More than half of the firms in attendance said they would definitely change their business practices as a result, with the remainder considering whether there are any steps they need to take.

During the course of the events, we received valuable feedback from delegates, which we are reviewing in order to determine if any further help is needed. For example, we have published frequently asked questions about pension switching on our website to clarify to firms what we expect of them and what actions they should take.

The roadshows are only one part of our effort to ensure high standards of advice are prevalent across firms involved in pension switching. The results of our thematic review, published in December 2008, clearly indicated that unsuitable recommendations for customers to switch their existing pension or pensions into a new personal plan or Sipp have been produced by too many firms – in some, at significant levels.

From the 30 companies visited and 500 file reviews conducted, we found examples of good practice but also significant levels of unsuitable advice.

In a quarter of the firms involved, a third or more of the cases we reviewed were deemed unsuitable. As a result, four firms have been referred to our enforcement division and 15 have either offered or been required to undertake some form of review of past sales.

We also wrote to more than 4,500 firms giving pension-switching advice to make clear the standards we expect of them, regardless of the amount of business they conduct in this area.

In addition, in February this year, following direct communication with firms and web material setting out the standards we expect to see, we published a suitability assessment template to offer additional practical support.

It is a tool that both advisers and compliance staff may want to use to help ensure any advice on past or future sales is suitable. It identifies outcomes that pose the greatest risk of consumer detriment and can complement firms’ existing practices by bringing consumer outcomes firmly to the fore as the ultimate test of suitability.

As one firm informed us: “We will implement the FSA’s checklist as an additional tool in conjunction with our existing policy/admin- istration checklist.”

Ensuring companies have appropriate controls is essential but using these controls effectively is the key. When assessing systems and controls – focusing on sales processes, compliance monitoring and management information – we discovered that the effectiveness of sales processes generally depends on how well these systems and controls are actually used.

The FSA’s spotlight on consumer outcomes is not just confined to pension switching but is part of our wider drive towards more outcome-focused regulation.

From the very top of the organisation – in the speeches and statements of the chairman and chief executive – to the embedding of treating customers fairly into our core supervisory processes at the turn of the year, our desire to assess firms at the interface with the consumer has been made clear.

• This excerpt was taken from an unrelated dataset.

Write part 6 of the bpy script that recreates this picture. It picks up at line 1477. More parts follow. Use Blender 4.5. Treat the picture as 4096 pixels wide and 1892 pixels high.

Our work on pension switching is symbolic of how this desire plays out in practice and of the importance and seriousness with which any failure by firms to treat customers fairly will be seen and acted upon.

The establishment of a new conduct-risk division equally reflects the significance we attach to the management of conduct risk in firms.

This division will consolidate the enhanced levels of specialist expertise already being applied to routine supervision. The focus will be on the identification of risks at the earliest opportunity in order to prevent risk-crystallisation and supervision that drives firms to deliver good consumer outcomes.

For pension switching, the test will come in the third quarter of 2009 when we will be carrying out follow-up assessments. We will be looking to see if firms have acknowledged the issues identified, looked at their business practices to identify any possible gaps or errors and acted on them.

Those companies we find failing to meet our standards for past or future sales will face tough action, including potential referral to our enforcement division for further investigation.

It is now up to firms to ensure they actively build on the information and support they have been given to deliver tangible improvements on the findings of our assessments last year.